Filmar la marginalidad

–¿Pizza... u Okupas estaban impregnadas de una imagen más sucia, más porosa?

–Totalmente. De hecho, hay cosas que veo de Okupas que me resultan insólitas haberlas filmado de esa manera.

–¿Por ejemplo?

–Miles, pero hay una en particular que me viene siempre a la cabeza. En el capítulo 2, mientras se están drogando en el baño de Quilmes, Chiqui está hablando con el Pollo acerca de que un kilo de azafrán también te hace mal y el tipo está sentado con un plano que toma detrás un cartel callejero que ocupa la mitad de cuadro y queda muy feo. ¡Hoy ni en pedo haría un plano así! Porque por más registro documental que hubiese querido imprimirle, me desplazaba medio metro y hubiera tenido un mejor plano. En aquel momento no tenía registro de eso. Siento que los años de documental están impregnados en esta ficción. Estoy más atento a esos detalles.

–¿No siente que esa prolijidad pueda quitarle potencia a la imagen?

–Es un equilibrio y un interrogante, porque también esa cosa sucia uno la utiliza para enfocarse mas de plano en los vínculos humanos. Pero creo que suma la convivencia. El cine clásico está construido sobre la base de directores de fotografía “prolijos”. Los western clásicos tienen esa construcción de los espacios, los horizontes y los cielos que no le quitan profundidad a los personajes. Una cosa que me pasaba es que después de haber hecho publicidad me generaba la duda de si le estaba quitando un aspecto para ponerlo en otro, en el sentido de que si darle mas bola a lo visual iría en detrimento a darle mayor profundidad a los personajes.

–Todo plano es una elección estética, artística y hasta ética.

–Siempre. Decidir un plano es descartar infinidad de otros. En Un gallo... hubo un grado mas de atención de que el plano sea fotográfico, cosa que en Okupas no tenia noción ni del concepto. No me preocupaba eso. No significa que todos los planos sean horrendos, porque si venís siguiendo la línea de acción de la escena es bastante probable que más o menos la pegues en el lugar donde ponés la cámara, porque intuitivamente vas hacia los lugares en donde vas a generar mayor empatía. Pero cuando vuelvo a ver Okupas me doy cuenta que en ese momento no lo veía, cosa que ahora sí, porque me da la sensación –no lo sé– de que cuando vas hacia lo fotográfico tenés la posibilidad de imprimirle a la imagen lo atmosférico con mayor claridad. Hay menos interferencia entre el espectador y la atmósfera del lugar. Es un trabajo más sintético, en donde se capta la escena y la atmósfera del lugar.
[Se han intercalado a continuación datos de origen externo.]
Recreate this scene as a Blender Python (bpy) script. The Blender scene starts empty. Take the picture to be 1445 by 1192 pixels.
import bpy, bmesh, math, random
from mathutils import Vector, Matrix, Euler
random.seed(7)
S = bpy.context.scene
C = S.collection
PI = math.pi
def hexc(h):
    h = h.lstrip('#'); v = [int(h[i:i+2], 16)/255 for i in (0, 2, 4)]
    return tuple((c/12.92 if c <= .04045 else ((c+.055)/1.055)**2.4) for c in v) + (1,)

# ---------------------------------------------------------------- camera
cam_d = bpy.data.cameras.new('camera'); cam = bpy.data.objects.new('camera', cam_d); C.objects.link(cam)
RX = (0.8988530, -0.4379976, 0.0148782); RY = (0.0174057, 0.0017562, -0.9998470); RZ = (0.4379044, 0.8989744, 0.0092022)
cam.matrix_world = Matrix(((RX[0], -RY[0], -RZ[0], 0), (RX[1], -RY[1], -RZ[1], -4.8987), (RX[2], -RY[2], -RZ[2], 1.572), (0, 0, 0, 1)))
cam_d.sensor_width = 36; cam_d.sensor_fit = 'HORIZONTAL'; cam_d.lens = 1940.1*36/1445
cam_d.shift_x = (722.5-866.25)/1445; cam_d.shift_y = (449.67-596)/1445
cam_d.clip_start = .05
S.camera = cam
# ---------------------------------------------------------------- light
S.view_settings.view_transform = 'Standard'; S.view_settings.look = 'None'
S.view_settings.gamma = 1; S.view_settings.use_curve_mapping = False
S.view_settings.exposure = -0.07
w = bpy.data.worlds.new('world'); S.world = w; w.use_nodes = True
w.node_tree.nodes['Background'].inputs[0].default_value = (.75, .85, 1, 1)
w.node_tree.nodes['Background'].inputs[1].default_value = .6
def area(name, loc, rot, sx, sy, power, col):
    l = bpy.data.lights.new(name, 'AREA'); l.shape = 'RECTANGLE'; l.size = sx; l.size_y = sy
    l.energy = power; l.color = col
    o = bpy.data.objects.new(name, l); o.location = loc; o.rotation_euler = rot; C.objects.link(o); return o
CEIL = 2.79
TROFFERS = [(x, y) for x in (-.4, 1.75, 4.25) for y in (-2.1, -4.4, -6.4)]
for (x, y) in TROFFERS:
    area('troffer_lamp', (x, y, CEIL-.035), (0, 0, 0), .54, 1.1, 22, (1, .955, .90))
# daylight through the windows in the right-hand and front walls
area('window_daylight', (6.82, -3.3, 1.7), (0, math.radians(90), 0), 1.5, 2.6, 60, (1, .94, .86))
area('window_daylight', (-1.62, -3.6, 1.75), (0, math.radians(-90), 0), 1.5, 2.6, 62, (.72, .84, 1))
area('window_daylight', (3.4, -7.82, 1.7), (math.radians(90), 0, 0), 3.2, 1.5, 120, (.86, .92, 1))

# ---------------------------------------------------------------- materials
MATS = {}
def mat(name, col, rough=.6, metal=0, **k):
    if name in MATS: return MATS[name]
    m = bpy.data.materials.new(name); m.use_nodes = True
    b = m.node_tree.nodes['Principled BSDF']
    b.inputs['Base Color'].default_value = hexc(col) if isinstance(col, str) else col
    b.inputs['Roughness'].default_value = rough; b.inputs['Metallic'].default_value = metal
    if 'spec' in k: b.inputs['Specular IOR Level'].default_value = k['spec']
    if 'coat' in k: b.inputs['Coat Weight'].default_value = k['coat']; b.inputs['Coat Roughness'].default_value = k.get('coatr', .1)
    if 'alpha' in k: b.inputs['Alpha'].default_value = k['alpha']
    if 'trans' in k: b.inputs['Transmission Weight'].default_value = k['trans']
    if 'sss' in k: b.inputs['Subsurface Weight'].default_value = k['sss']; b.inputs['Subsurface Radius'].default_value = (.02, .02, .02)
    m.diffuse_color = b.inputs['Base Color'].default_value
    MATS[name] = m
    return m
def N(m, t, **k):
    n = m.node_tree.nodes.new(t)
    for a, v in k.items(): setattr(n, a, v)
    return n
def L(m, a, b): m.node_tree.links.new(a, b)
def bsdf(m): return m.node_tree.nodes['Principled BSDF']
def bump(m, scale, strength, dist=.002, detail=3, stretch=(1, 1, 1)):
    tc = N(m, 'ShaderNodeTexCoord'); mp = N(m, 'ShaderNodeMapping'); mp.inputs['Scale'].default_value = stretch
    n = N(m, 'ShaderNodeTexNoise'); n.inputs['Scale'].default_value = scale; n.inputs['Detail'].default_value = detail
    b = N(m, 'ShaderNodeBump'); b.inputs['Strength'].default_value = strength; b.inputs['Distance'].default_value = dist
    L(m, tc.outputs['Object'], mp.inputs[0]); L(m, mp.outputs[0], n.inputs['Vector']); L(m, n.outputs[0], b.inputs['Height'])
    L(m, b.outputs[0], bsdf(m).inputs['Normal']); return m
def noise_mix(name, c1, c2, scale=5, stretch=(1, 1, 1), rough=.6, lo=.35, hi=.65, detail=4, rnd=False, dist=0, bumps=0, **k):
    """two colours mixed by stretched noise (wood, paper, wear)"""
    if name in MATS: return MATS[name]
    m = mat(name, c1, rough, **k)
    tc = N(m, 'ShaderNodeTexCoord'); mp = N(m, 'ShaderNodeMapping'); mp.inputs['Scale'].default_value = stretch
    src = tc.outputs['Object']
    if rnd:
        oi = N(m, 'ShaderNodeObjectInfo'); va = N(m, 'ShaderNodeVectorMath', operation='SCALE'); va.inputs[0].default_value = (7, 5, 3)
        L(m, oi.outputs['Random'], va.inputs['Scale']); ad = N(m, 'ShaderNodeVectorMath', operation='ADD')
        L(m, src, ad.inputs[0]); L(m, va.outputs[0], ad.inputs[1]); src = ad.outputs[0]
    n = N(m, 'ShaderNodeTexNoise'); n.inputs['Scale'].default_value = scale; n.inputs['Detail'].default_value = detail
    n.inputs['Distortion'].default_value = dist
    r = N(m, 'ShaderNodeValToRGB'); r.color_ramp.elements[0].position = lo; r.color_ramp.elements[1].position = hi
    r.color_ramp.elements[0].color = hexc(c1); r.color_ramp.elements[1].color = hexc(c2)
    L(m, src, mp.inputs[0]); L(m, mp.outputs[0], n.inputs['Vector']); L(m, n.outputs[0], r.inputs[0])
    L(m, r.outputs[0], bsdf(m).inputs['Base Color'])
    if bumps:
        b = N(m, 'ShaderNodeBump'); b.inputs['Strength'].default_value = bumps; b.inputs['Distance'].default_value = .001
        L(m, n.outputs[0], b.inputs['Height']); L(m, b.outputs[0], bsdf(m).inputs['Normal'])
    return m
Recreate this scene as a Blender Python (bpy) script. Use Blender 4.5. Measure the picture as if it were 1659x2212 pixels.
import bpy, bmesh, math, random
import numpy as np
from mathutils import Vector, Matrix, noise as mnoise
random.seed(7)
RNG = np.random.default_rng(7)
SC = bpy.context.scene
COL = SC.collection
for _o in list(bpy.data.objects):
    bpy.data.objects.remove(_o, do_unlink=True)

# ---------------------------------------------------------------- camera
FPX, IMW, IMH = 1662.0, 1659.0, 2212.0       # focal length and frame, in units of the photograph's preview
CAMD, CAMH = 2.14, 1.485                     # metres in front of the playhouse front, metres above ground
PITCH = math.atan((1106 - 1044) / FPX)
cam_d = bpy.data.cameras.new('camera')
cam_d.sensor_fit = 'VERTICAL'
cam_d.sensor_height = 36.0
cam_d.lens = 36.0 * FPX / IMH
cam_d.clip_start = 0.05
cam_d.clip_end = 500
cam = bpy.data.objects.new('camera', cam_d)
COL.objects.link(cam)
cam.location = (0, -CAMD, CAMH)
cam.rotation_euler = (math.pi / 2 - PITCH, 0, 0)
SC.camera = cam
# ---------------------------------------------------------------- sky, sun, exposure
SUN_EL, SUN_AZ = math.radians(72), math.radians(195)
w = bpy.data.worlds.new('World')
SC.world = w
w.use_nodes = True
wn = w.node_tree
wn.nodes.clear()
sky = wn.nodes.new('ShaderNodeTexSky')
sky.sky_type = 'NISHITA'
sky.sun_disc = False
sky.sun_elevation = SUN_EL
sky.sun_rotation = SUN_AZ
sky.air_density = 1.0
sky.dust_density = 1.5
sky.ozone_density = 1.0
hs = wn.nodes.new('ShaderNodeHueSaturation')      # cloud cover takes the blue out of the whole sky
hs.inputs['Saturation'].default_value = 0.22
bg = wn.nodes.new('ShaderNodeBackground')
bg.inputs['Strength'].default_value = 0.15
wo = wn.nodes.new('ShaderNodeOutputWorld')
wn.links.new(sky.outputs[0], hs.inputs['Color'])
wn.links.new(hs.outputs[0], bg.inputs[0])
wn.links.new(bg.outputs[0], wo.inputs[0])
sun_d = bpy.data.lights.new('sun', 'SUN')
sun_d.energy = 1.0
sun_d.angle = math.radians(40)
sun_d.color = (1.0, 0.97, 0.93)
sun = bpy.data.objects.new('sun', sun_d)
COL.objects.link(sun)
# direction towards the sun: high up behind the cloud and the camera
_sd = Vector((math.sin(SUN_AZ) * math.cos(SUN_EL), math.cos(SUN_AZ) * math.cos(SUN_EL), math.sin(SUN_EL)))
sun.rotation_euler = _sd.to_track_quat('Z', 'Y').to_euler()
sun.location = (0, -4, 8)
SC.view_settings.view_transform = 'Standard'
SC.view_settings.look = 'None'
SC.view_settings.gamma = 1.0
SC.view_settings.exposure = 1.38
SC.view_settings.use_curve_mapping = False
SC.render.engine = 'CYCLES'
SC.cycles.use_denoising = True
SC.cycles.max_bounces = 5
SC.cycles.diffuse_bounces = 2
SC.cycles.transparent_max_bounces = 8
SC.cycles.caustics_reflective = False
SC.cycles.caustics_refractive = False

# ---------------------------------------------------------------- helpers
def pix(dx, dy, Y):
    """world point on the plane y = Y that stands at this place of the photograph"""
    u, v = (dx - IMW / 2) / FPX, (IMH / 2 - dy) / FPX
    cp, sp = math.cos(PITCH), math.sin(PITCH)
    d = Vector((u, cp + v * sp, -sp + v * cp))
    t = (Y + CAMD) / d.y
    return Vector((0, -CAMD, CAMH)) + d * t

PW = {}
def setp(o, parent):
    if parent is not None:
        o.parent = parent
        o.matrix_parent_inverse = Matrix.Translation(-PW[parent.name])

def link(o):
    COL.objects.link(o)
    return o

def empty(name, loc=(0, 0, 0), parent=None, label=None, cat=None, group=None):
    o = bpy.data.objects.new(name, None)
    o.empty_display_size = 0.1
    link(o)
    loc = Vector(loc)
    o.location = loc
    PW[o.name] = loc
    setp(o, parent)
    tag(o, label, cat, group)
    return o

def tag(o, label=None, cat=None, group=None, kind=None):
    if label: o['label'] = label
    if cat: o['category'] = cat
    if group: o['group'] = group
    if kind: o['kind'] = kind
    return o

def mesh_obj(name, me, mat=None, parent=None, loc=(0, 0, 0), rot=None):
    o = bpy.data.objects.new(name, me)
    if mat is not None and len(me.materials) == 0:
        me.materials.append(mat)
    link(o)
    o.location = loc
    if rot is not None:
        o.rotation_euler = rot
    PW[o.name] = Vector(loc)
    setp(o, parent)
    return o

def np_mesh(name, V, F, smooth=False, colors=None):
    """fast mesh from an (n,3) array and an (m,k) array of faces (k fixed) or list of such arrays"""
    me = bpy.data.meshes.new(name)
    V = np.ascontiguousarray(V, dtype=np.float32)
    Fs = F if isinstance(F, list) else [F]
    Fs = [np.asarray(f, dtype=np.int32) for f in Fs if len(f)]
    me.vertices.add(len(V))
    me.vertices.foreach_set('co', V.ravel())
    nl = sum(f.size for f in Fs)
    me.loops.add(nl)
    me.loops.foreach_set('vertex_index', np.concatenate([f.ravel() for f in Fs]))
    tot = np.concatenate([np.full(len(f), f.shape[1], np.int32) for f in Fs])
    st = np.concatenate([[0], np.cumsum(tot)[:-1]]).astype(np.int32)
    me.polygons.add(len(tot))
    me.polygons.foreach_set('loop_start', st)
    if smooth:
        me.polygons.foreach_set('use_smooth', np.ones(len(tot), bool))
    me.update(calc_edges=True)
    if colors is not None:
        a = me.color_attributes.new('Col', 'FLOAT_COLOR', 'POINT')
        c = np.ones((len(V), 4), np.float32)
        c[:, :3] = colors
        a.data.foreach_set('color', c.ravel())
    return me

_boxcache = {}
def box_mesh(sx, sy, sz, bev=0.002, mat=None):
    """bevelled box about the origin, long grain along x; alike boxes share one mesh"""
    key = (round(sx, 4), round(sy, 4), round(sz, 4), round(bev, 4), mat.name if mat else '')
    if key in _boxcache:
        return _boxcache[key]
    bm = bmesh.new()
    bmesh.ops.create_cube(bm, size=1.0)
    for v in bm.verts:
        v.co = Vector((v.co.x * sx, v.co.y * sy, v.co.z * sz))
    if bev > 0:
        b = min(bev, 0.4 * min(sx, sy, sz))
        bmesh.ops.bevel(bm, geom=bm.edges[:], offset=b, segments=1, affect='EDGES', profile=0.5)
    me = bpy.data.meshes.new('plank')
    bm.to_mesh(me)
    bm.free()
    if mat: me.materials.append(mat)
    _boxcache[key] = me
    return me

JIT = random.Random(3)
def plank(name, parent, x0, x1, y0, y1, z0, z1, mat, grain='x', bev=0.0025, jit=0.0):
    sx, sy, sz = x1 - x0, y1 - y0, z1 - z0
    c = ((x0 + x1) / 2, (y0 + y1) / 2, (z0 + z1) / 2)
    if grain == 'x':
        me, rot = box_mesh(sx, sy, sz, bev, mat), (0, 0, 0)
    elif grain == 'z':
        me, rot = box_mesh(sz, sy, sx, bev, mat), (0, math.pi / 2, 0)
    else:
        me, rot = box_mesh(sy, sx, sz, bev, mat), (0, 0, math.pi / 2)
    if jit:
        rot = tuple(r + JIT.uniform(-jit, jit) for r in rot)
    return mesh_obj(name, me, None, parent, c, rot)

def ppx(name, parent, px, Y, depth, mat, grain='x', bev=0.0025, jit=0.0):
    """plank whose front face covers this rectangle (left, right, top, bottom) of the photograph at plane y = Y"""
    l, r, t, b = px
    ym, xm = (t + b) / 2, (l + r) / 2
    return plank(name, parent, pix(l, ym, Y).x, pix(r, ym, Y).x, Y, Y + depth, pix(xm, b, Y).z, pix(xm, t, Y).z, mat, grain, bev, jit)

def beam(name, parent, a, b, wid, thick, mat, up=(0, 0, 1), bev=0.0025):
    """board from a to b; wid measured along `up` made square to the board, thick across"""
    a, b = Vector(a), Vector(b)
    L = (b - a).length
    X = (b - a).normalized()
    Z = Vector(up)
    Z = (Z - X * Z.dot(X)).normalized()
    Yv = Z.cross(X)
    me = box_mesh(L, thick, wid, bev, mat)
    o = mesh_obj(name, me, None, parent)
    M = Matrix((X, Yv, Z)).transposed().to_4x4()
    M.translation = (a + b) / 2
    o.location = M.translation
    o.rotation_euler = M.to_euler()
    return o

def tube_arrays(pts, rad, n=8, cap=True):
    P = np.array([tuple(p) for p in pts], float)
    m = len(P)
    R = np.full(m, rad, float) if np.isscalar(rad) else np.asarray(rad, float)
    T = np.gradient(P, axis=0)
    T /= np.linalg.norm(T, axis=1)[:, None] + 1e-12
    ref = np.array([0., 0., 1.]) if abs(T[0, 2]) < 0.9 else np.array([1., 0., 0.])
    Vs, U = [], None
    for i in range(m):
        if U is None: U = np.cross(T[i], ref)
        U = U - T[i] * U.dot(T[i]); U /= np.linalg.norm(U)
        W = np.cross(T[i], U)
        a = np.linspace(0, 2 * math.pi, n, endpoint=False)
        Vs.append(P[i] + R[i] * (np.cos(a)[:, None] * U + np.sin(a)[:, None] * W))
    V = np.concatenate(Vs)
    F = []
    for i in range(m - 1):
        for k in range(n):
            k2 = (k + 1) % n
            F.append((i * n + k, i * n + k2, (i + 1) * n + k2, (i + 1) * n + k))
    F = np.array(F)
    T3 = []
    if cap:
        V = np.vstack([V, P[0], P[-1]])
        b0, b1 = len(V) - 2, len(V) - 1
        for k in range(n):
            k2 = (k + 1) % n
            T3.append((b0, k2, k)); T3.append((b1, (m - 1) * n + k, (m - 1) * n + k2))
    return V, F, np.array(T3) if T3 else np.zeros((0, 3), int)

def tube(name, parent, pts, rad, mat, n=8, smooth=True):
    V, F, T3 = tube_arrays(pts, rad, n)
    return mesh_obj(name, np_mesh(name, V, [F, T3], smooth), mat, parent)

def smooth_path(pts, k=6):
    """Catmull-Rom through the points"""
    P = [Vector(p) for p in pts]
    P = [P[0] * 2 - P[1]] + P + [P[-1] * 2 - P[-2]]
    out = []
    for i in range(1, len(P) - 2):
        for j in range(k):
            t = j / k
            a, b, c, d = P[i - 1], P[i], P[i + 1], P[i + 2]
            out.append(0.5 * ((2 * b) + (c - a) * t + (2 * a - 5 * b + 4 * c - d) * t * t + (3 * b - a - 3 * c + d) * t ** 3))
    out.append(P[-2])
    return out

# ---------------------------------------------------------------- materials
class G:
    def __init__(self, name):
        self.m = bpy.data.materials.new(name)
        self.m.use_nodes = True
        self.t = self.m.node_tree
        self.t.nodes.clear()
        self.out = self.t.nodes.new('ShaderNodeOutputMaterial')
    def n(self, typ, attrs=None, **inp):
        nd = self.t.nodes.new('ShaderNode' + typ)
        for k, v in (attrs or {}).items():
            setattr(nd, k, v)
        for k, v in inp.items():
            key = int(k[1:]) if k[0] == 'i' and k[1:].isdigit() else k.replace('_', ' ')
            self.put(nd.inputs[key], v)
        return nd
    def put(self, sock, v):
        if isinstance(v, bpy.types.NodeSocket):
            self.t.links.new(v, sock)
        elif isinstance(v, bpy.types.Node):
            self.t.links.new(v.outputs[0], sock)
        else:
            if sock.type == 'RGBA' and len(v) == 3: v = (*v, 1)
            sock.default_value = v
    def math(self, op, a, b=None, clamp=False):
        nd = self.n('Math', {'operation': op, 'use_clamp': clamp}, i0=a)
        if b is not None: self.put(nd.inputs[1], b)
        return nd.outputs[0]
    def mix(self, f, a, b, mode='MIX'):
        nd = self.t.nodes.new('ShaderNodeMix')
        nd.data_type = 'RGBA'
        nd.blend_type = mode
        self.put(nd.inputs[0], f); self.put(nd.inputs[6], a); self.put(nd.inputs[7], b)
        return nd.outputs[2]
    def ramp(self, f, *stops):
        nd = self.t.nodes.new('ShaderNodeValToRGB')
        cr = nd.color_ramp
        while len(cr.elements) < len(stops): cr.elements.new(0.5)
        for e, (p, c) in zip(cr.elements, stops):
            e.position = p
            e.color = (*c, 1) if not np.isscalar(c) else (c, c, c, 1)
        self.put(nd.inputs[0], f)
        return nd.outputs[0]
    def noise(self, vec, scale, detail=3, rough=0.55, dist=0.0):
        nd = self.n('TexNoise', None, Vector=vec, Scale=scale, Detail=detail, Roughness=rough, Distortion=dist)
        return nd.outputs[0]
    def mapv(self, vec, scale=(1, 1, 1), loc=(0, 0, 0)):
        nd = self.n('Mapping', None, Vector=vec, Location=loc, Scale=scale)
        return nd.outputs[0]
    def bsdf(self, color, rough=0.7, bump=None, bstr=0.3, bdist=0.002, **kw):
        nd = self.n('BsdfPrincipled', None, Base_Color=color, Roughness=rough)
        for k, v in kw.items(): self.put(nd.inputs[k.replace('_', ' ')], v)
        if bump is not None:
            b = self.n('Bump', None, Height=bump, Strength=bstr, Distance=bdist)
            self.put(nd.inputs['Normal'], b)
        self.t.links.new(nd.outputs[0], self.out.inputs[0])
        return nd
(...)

Captar la parte de atrás de una gran ciudad, ese oxido acumulado que envuelve a las grandes urbes, era una de las motivaciones de Un gallo... 

–¿Cómo captar esa faceta sin edulcorarla ni estigmatizarla?

–Hay muchos lugares en Camino de Cintura que tienen un abandono acumulativo, que tienen distintas capas de chatarra que superponen. A su vez, eso tiene una belleza. Nuestra idea siempre fue tratar de captar la belleza oxidada, pero sin contarla de tal modo que se transforme en algo literal. De cualquier manera, ni me lo planteé. Estaba más pendiente de que tuviera atmósfera de western. 

–A diferencia de Okupas, Un gallo... tiene una trama de mayor acción.

–La escasez de tiempo condicionó la trama. Una vez que se tomó la decisión de que no fueran 13 episodios sino 10, y después que fueran 9, la historia que queríamos contar quedó comprimida por todos lados. La necesidad de que la historia pasara por determinados lugares de la trama fue en detrimento directo de cierto grado de oxígeno narrativo para apoyarte en los vínculos. Siento que Okupas tenía muchísimo más oxígeno narrativo, para bien y para mal. La mecánica de laburo en Okupas era de improvisar sobre la estructura que ya estaba escrita. Okupas tiene más baches narrativos y uno tiene que ser un poco más paciente, pero a la vez siento que uno llegaba a lugares un poco más íntimos. Era otra búsqueda, que estaba construida en la amistad de cuatro tipos y sus vinculo. Un gallo... abreva en un costado más policial. Otra de las diferencias con Okupas es que en Un gallo... el guión era más fino, en el sentido de que los diálogos son mucho más precisos, con más ritmo en las escenas y en donde los diálogos estaban escritos hasta con los modismos. No queríamos atentar contra el ritmo policial que buscábamos.